■ WHAT TO WORK ON: Quote exactly the lines between the line containing "Write part 4" and the line containing "m.tube([(2.33, YB, 5.21), (2.33, YB-.06, 5.2)], .05);", counting those two lines as part of the range. Leave the rest out.

■ DATASET ENTRIES:
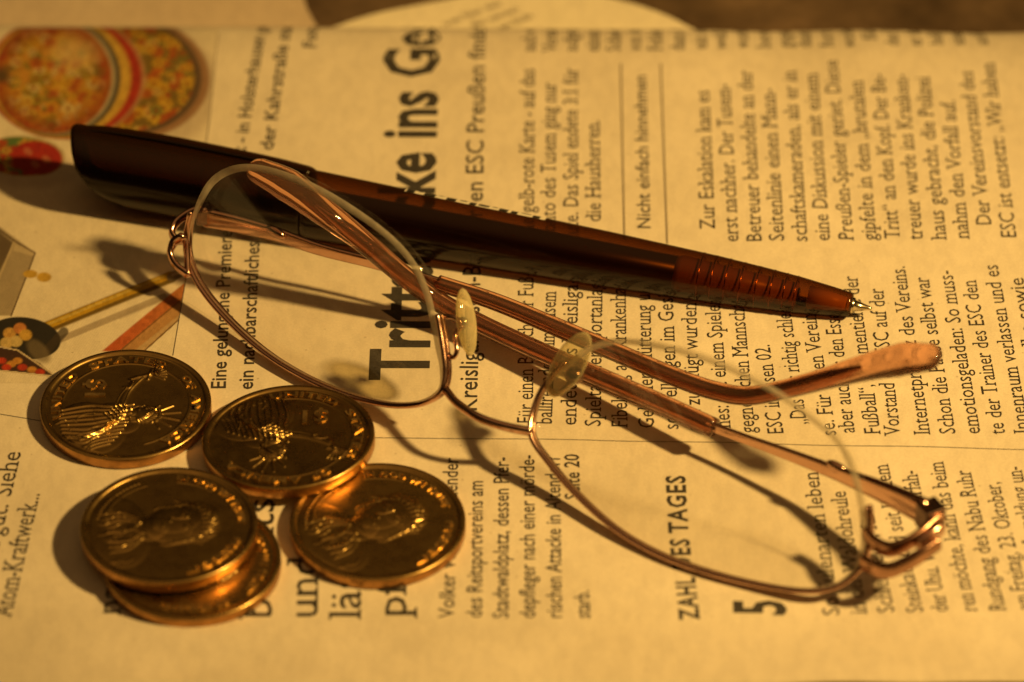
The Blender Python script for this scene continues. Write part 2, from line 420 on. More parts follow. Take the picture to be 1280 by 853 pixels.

...

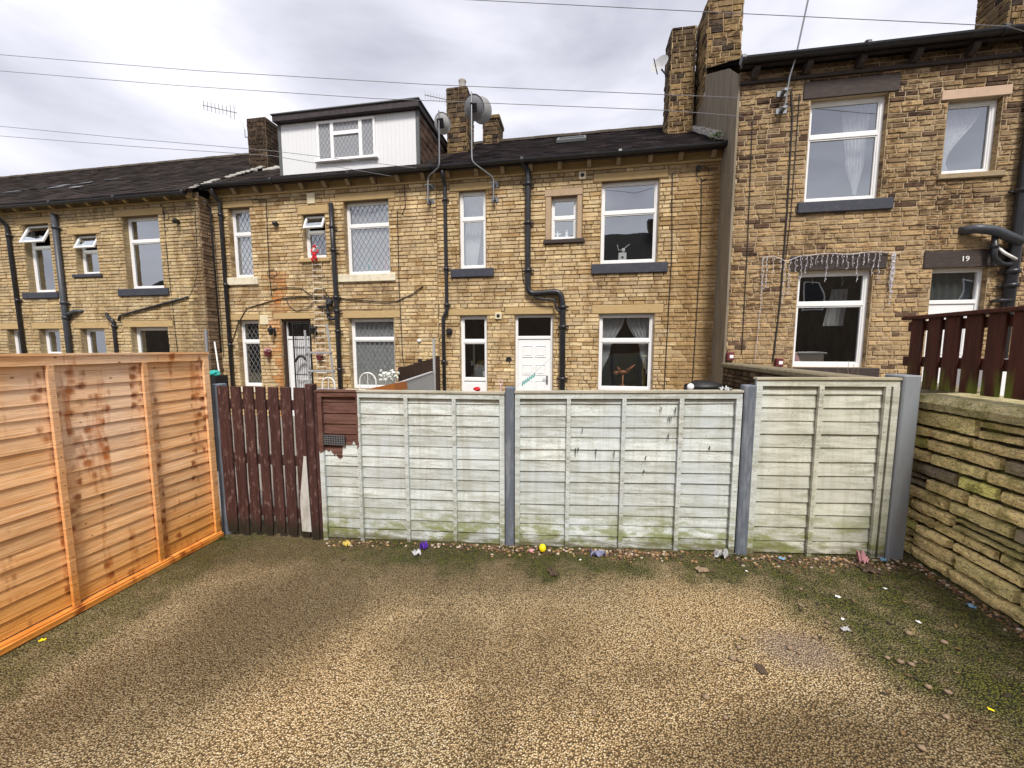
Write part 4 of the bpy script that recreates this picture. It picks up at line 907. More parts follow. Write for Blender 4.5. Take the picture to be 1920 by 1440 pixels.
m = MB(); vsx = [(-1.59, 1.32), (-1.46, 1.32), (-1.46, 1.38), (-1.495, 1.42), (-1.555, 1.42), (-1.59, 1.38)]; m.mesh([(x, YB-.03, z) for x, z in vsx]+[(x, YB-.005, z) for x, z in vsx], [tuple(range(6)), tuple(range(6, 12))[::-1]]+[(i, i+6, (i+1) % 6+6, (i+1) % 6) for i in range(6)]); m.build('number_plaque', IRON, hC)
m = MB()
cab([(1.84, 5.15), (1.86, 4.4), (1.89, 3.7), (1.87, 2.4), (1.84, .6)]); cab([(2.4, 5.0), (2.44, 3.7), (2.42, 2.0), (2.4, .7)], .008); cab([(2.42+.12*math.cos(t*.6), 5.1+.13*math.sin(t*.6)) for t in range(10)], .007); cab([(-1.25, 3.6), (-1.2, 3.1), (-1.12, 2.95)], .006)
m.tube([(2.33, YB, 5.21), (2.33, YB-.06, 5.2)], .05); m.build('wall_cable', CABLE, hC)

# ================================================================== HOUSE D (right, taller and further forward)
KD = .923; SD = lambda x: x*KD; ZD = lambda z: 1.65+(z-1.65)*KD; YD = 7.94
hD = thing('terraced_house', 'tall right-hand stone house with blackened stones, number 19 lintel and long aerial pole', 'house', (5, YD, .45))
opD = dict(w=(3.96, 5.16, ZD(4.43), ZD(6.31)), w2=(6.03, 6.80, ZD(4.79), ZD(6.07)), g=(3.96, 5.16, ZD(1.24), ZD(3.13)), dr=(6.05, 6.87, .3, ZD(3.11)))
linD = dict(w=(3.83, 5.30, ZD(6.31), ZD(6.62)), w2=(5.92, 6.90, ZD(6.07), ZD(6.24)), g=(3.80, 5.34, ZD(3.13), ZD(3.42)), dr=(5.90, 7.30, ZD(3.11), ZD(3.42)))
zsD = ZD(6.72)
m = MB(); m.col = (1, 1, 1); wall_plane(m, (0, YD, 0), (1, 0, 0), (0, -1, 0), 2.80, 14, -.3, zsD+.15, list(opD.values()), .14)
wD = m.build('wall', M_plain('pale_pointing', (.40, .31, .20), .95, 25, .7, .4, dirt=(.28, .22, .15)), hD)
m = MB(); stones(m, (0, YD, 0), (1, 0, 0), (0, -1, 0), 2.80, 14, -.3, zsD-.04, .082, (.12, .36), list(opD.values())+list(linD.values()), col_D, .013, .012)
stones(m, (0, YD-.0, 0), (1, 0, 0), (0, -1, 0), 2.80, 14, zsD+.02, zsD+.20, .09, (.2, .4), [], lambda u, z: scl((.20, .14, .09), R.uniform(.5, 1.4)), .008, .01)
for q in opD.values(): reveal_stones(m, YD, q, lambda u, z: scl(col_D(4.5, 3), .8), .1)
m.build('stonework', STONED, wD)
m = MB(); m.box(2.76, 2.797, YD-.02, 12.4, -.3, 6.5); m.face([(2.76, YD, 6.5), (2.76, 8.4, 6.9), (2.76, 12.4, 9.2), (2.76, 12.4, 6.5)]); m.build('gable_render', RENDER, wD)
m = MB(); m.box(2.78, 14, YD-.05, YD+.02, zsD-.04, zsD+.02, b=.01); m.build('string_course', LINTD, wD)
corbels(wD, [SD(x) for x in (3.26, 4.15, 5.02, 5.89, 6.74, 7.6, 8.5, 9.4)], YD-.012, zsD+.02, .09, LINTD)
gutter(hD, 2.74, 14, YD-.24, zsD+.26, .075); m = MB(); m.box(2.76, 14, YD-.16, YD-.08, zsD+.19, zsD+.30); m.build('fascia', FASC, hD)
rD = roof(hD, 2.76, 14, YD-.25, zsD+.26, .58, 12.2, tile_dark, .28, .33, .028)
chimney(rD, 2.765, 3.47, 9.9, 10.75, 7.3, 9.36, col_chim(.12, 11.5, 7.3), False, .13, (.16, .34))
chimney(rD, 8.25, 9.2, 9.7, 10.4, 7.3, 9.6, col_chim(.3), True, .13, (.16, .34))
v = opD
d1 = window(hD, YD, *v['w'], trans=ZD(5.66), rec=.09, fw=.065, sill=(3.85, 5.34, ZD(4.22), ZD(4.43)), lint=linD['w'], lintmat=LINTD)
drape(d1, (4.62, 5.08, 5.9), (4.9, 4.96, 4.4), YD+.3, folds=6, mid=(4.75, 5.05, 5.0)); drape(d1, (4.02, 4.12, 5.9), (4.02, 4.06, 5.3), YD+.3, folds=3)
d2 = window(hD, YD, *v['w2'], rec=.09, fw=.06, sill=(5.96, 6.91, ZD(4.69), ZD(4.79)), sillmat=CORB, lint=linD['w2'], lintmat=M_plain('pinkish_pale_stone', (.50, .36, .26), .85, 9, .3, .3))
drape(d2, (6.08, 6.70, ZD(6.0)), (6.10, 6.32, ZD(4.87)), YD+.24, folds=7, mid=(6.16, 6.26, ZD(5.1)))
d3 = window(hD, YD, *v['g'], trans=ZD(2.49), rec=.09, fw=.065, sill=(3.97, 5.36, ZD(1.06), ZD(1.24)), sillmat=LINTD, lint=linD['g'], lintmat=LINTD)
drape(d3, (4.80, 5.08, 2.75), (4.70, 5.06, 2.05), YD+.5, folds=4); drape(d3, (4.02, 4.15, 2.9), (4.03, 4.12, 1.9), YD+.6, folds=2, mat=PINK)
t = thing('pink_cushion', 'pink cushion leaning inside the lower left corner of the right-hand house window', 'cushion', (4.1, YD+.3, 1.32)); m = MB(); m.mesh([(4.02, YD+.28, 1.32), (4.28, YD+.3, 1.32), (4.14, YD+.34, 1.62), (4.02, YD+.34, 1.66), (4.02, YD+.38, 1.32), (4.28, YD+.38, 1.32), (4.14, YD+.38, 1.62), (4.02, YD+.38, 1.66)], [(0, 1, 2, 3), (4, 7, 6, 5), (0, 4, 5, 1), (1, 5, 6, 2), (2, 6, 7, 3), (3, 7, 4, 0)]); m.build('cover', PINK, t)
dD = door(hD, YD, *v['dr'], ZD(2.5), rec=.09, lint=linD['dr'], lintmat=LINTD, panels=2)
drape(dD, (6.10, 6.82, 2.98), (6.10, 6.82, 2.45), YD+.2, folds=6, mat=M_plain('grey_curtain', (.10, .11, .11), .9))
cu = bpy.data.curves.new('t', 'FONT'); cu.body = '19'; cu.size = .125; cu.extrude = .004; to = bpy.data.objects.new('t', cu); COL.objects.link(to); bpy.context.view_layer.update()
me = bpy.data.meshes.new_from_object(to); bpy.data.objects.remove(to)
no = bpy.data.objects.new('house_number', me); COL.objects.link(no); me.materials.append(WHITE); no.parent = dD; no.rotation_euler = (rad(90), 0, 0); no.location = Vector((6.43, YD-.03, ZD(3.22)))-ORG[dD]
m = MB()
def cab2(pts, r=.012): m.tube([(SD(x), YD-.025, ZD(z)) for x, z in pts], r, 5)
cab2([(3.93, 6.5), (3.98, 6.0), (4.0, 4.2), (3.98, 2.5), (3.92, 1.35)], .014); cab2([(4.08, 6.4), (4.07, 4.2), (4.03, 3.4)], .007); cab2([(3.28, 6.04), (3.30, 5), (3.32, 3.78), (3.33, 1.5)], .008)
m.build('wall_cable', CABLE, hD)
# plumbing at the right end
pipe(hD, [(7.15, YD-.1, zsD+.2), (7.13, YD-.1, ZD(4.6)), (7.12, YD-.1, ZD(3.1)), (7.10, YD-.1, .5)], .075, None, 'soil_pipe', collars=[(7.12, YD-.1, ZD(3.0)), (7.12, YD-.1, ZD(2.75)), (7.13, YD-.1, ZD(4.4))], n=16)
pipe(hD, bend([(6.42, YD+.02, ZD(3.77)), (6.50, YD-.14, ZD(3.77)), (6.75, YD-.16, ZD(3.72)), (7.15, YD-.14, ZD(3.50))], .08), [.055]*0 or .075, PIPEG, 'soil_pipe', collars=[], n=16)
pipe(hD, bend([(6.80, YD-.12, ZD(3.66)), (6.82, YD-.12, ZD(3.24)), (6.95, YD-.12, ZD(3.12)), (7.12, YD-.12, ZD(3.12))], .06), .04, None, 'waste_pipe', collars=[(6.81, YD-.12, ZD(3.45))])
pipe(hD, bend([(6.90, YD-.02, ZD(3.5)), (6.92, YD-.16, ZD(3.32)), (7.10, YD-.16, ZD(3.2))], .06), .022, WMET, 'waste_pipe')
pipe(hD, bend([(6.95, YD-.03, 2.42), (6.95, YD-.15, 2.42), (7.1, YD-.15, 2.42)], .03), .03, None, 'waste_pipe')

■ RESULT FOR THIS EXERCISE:
Write part 4 of the bpy script that recreates this picture. It picks up at line 907. More parts follow. Write for Blender 4.5. Take the picture to be 1920 by 1440 pixels.
m = MB(); vsx = [(-1.59, 1.32), (-1.46, 1.32), (-1.46, 1.38), (-1.495, 1.42), (-1.555, 1.42), (-1.59, 1.38)]; m.mesh([(x, YB-.03, z) for x, z in vsx]+[(x, YB-.005, z) for x, z in vsx], [tuple(range(6)), tuple(range(6, 12))[::-1]]+[(i, i+6, (i+1) % 6+6, (i+1) % 6) for i in range(6)]); m.build('number_plaque', IRON, hC)
m = MB()
cab([(1.84, 5.15), (1.86, 4.4), (1.89, 3.7), (1.87, 2.4), (1.84, .6)]); cab([(2.4, 5.0), (2.44, 3.7), (2.42, 2.0), (2.4, .7)], .008); cab([(2.42+.12*math.cos(t*.6), 5.1+.13*math.sin(t*.6)) for t in range(10)], .007); cab([(-1.25, 3.6), (-1.2, 3.1), (-1.12, 2.95)], .006)
m.tube([(2.33, YB, 5.21), (2.33, YB-.06, 5.2)], .05); m.build('wall_cable', CABLE, hC)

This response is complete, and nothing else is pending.